A keyword in a heading still helps when it belongs there naturally, but forcing it into every heading is overdone and reads as spam. The useful part and the harmful part live in the same practice, separated by whether the keyword fits. A relevant term in a heading aids clarity for the reader and gives a mild relevance signal to search engines. The same term jammed into heading after heading stops helping and starts working against you, because it makes the page read like it was written for a crawler instead of a person.
The help comes from relevance, not repetition. When a heading naturally contains the topic phrase because that section genuinely covers it, the heading tells both the reader and the search engine what the section is about. That is honest signal, and it costs you nothing in readability because the word was going to be there anyway. A heading that accurately names its subject tends to include the relevant terms on its own, which is exactly the outcome you want.
The harm comes from forcing. The old reflex of putting the target keyword in every single heading produces a page where the same phrase echoes down the left margin in a way no human would write. Search engines have long since learned to discount that pattern, and readers feel it as awkward and repetitive. You gain no extra ranking from the fifth identical heading, and you lose trust and clarity. Stuffing the keyword everywhere is the overdone half of the answer, plainly.

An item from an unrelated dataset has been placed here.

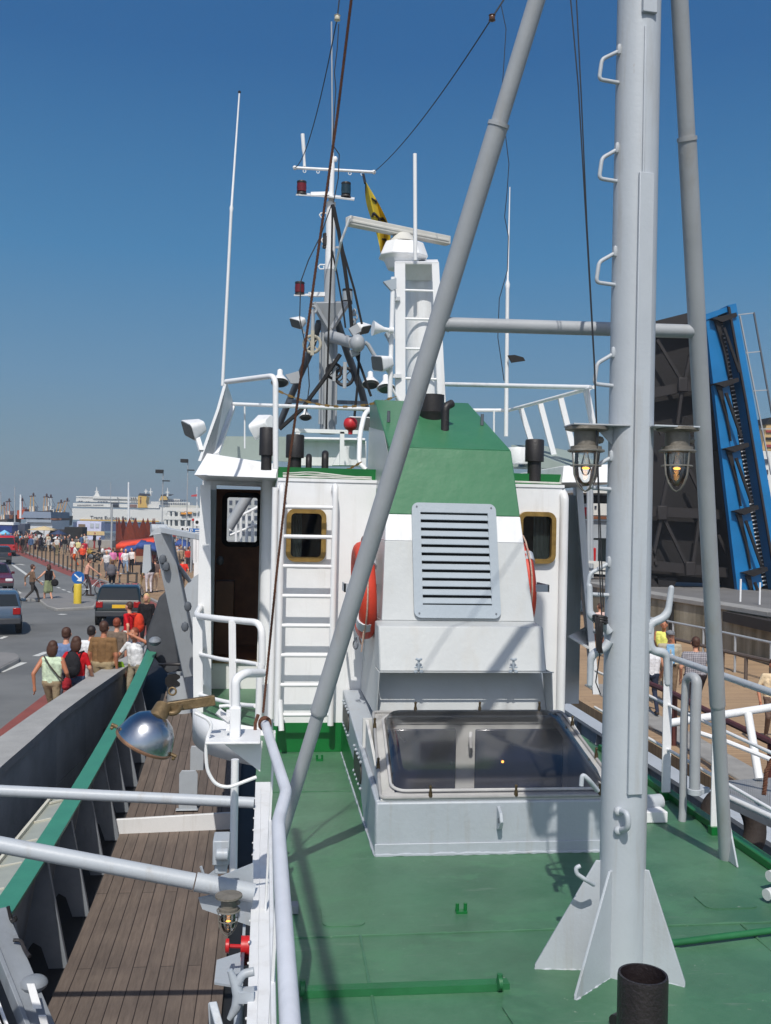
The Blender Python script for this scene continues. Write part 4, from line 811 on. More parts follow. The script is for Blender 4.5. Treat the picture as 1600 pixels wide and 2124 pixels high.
def oct_(px0, px1, py, rat=.8): a = P(px0, py, 10.85); b = P(px1, py, 10.85); c = (a + b) / 2; h = (b.x - a.x) / 2; return [c + V(h * x, h * y * rat, 0) for x, y in ((-1, -.5), (-.55, -1), (.55, -1), (1, -.5), (1, .5), (.55, 1), (-.55, 1), (-1, .5))]
A = oct_(800, 876, 505); B = oct_(787, 886, 535); C_ = oct_(798, 868, 540); D_ = oct_(806, 858, 560); n = 8
m_.add(A + B + C_ + D_, [(k * n + i, k * n + (i + 1) % n, (k + 1) * n + (i + 1) % n, (k + 1) * n + i) for k in range(3) for i in range(n)] + [tuple(range(n)), tuple(range(3 * n, 4 * n))]); m_.build('base', WHITE2, r, bev=.012)
m_ = MB(); m_.lathe([(.17, 0), (.12, .06), (.08, .10)], P(836, 504, 10.85), (0, 0, 1), 18); m_.build('turning_unit', paint('radar_off_white', (206, 204, 196), .45, .05, 5), r)
a = P(722, 458, 10.5); b = P(930, 500, 11.2); m_ = MB(); m_.bar(a, b, .10, .10); m_.bar(a - V(0, .055, .01), b - V(0, .055, .01), .02, .035); m_.build('scanner_bar', paint('radar_off_white', (206, 204, 196), .45, .05, 5), r, bev=.012)
m_ = MB(); m_.tube([P(726, 452, 10.4), P(708, 500, 10.5), P(695, 560, 11)], .013, 8); m_.build('wave_guide', WHITE2, r)

# --- whip aerials
def whip(name, label, pts, rs, Y, mat=WHITE2, group='whip aerials'):
    m_ = MB(); q = [P(px, py, Y) for px, py in pts]; m_.tube(q, rs, 10); return one(m_, name, mat, label, 'aerial', group)
whip('whip_aerial', 'tall white whip aerial with dark tip over the roof wing at left', [(462, 800), (480, 440), (480.5, 432), (481, 425), (497, 192)], [.017, .015, .020, .012, .008], 10)
m_ = MB(); m_.ell(P(497, 191, 10), .016, 8); one(m_, 'aerial_tip', BLACK, 'black knob on top of the tallest white whip aerial', 'aerial tip')
whip('whip_aerial', 'thick white rod aerial rising in front of the radar base', [(862, 540), (861, 319)], [.021, .021], 10.4)
whip('whip_aerial', 'thin white whip aerial at right between roof rail and grey strut', [(1050, 905), (1053, 600), (1053.2, 590), (1053.5, 580), (1058, 388)], [.026, .022, .030, .012, .006], 11.5)
whip('whip_aerial', 'short white aerial on left arm of the crosstree', [(632, 346), (631, 320), (630.5, 312), (628, 278)], [.024, .018, .03, .03], 15)

# --- foremast with crosstree, lamps, tripod legs
MF = 15.0
t = thing('foremast', 'slim foremast with crosstree, lamp platforms and dark tripod legs', 'mast', P(682, 900, MF))
def F(px, py, dy=0): return P(px, py, MF + dy)
m_ = MB(); m_.cyl(F(680, 900), F(682, 640), .12, .115, 24); m_.build('lower_pole', DGREY if False else STRUT, t)
m_ = MB(); m_.cyl(F(684, 630), F(687, 420), .082, .070, 20); m_.cyl(F(687, 420), F(690, 345), .04, .034, 14); m_.cyl(F(690, 345), F(690.5, 305), .034, .014, 12); m_.ell(F(696, 330), (.035, .03, .045), 10); m_.build('upper_pole', WHITE2, t)
m_ = MB(); m_.cyl(F(684, 640), F(684.5, 560), .086, .085, 20); m_.build('pole_sleeve', STRUT, t)
for (px) in (663, 669, 697):
    m_ = MB(); m_.cyl(F(px, 880, -.12), F(px + 2, 690, -.12), .016, .016, 8); m_.build('cable_pipe', STRUT, t)
m_ = MB(); m_.cyl(F(612, 348), F(776, 357), .022, .022, 12); m_.ell(F(612, 348), .035, 8); m_.ell(F(776, 357), .035, 8)
for px in (632, 660, 726, 752): m_.torus(F(px, 355 + (px - 632) * .05), (0, 1, 0), .022, .006, 12, 6)
m_.build('crosstree', WHITE2, t)
m_ = MB(); m_.plate([F(614, 404, -.15), F(686, 408, -.15), F(690, 412, .2), F(640, 402, .2)], .02); m_.plate([F(680, 408, -.15), F(735, 415, -.15), F(736, 411, .2), F(690, 405, .2)], .02); m_.bar(F(645, 403), F(686, 402), .07, .05); m_.build('lamp_platform', WHITE2, t)
m_ = MB(); m_.plate([F(610, 613, -.1), F(640, 613, -.1), F(640, 610, .15), F(612, 610, .15)], .015); m_.bar(F(640, 611), F(676, 611), .08, .06); m_.build('lamp_platform', WHITE2, t)
m_ = MB(); m_.plate([F(668, 512), F(705, 515), F(705, 512, .2), F(668, 509, .2)], .015); m_.build('lamp_platform', STRUT, t)
m_ = MB(); m_.hexa([F(679, 685, -.1), F(690, 685, -.1), F(690, 685, .1), F(679, 685, .1), F(648, 628, -.25), F(725, 626, -.25), F(722, 624, .3), F(652, 626, .3)]); m_.build('fan_bracket', STRUT, t, bev=.008)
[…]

So the line is simple to hold. Let the keyword appear in a heading when the section is actually about it and the phrasing reads naturally, and let other headings describe their sections in whatever words fit best, even when that means the keyword does not appear. Variety in heading language is a feature, not a failure; it shows the page covers a topic from several angles rather than chanting one phrase.
When you draft your headings, write each one to describe its section as clearly as possible first, then check whether the keyword landed naturally where it fits. Keep it where it reads well, and resist adding it to headings where it does not belong.